Freedom Film Festival 1999: In the Name of Freedom
Eva Zaoralová, Program Director
Karlovy Vary International Film Festival
This January, our country commemorated the 30th anniversary of the death of Jan Palach. On the 16th of January 1969 at about 2:30pm, Jan Palach, a student at the Philosophical Faculty of Charles University, covered himself with petrol and set himself alight on Wenceslas Square in Prague. Although people tried to extinguish the fire, the young man died a few days later. He left behind him a declaration in which he explained that his self-immolation was a protest against the Soviet occupation of Czechoslovakia.
As is well known, tanks from the Warsaw Pact armies arrived in the country on the 21st of August 1968 to suppress the reform movement and tighten the grip on the Communist regime which had become more relaxed during the universally recognised "Prague Spring."
Jan Palach had hoped to force the public out of a passivity which had gradually overcome it after the defeat of attempts to re-introduce principles of democracy and free press. For an action such as this, he could not choose anything more effective than the drastic gesture of self-immolation. People were appalled.

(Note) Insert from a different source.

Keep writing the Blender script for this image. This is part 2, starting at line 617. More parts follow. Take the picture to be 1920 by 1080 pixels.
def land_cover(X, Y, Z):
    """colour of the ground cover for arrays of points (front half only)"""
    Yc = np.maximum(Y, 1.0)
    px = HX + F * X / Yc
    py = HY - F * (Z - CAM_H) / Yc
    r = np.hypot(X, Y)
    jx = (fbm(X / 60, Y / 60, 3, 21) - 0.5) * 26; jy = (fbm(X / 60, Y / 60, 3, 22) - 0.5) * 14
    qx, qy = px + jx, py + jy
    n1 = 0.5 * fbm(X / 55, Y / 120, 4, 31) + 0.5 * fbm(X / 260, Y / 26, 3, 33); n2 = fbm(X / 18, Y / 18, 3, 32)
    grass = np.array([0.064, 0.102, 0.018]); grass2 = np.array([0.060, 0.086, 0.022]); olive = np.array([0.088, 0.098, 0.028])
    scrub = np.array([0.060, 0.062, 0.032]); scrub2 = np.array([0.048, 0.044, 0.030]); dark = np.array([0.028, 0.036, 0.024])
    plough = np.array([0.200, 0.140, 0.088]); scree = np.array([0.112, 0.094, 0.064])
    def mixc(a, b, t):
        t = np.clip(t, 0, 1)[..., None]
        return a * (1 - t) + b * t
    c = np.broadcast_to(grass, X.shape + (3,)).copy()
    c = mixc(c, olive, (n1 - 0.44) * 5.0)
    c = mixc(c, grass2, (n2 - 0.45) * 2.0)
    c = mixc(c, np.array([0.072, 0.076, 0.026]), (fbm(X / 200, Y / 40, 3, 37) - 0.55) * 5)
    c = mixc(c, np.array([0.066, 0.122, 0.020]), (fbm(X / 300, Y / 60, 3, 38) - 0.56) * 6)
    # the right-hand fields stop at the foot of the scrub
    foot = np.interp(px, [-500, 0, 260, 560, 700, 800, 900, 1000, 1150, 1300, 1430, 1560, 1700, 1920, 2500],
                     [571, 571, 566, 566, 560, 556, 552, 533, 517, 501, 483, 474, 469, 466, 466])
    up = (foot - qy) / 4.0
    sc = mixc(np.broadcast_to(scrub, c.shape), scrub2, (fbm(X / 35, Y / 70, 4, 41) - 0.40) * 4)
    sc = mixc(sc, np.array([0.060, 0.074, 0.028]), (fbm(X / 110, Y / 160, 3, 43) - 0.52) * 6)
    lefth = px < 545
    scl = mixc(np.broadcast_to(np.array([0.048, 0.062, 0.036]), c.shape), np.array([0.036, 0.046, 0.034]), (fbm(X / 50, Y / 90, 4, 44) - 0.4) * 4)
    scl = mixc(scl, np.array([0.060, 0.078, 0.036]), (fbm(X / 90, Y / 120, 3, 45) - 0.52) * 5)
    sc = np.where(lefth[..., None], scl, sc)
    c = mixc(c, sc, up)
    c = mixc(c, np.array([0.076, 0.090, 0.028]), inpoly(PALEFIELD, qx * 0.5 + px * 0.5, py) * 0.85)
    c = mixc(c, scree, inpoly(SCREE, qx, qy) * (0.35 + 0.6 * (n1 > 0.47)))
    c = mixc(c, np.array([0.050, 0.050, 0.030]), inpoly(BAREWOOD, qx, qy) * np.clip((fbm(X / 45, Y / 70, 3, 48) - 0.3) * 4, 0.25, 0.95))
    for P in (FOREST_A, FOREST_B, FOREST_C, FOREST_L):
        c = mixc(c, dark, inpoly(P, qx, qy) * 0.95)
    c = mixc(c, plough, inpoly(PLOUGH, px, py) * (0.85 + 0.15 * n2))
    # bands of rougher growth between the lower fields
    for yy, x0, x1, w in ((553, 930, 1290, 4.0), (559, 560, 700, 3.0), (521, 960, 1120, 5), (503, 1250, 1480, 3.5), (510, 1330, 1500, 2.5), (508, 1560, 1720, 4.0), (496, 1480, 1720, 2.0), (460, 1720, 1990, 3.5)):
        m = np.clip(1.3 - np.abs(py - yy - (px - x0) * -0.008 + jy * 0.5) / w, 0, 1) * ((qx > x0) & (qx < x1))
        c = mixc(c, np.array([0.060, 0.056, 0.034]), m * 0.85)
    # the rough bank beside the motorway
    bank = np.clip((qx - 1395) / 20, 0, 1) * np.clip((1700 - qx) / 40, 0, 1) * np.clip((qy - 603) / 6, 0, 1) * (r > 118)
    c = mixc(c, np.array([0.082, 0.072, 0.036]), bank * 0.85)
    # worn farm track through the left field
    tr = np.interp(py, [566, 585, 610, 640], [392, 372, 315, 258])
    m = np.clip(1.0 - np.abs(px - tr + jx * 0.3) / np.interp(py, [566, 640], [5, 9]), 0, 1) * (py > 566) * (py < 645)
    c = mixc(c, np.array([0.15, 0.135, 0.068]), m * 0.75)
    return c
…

They were shaken and shocked at this incredible act; for many it was incomprehensible. Judging by the letter he left, the conversations he had with doctors and journalists before he died, and from the testimony of his family, friends and professors, it was clear that this was not a gesture undertaken by a psychopath but the premeditated action of a person intent on sacrificing his life in the name of honour, justice and freedom. Jan Palach's funeral became a huge nationwide demonstration and the police, at that time firmly governed by the new company of "orthodox" officials from the Czechoslovak Communist Party, could only look on speechless at the dignified mourning of the silent crowds walking through the streets of Prague behind Palach's coffin.
Palach's protest, at least for a time, did have its effect. People seemed to be ashamed of the lethargy with which they were afflicted; they appeared to straighten their crooked backs and reached deep inside themselves for any remnants of courage to fight back before all resistance was finally quelled by persecution and fear for their existence. Jan Palach's example inspired others, student Jan Zajíc and technician Evzen Plocek. The new, so-called normalisation regime, however, had learned to be more careful and did not allow any more human torches to incite the nation to protest. The remains of Jan Palach, whose grave in a Prague cemetery was visited daily by people bearing flowers, were secretly transferred outside Prague.
Two decades later, in January 1989, what became known as the Palach Week signified a substantial step toward change within the totalitarian regime. Mass protests on Wenceslas Square at the site where Jan Palach had set fire to himself lasted from the 15th to the 19th of January. While, in the press, at that time fully censored, the daily demonstrations were characterised as "a futile attempt at provocation," they in fact required the presence of more than 2,000 policemen and thousands of militiamen. At that time I lived not far from the place where Jan Palach burned himself to death and every day I had to prove to the police cordon around the empty Wenceslas Square that I actually lived there, just so I could get home.
When the thousands of policemen managed to break up the demonstrations, the Politbureau thought they would be able to deal with any similar situation in the future. November 1989 proved that the Communist Party chiefs had underestimated how events would develop. People who came this January to honour the memory of Jan Palach were not disturbed by any disciplinary forces. Flowers were laid by President of the Republic Václav Havel, the Prime Minister and other politicians at the site where Palach had carried out his act of protest. Even so, at that moment, yet another youth demonstration, this time against some of the policies of the new democratic government, was in progress a few hundred metres away.
A number of people were incensed at this defamation of such a significant anniversary, this expression of lost historical memory. It may be, however, that somewhere up in heaven, Jan Palach, seeing these young people who have grown up in a completely different era and have never known subjugation, said to himself that he didn't die in vain. In his integrity and strictness, he probably wouldn't have supported all the ways that this generation chooses to enjoy its freedom. Where the idea of freedom itself is concerned, however, that is another matter altogether.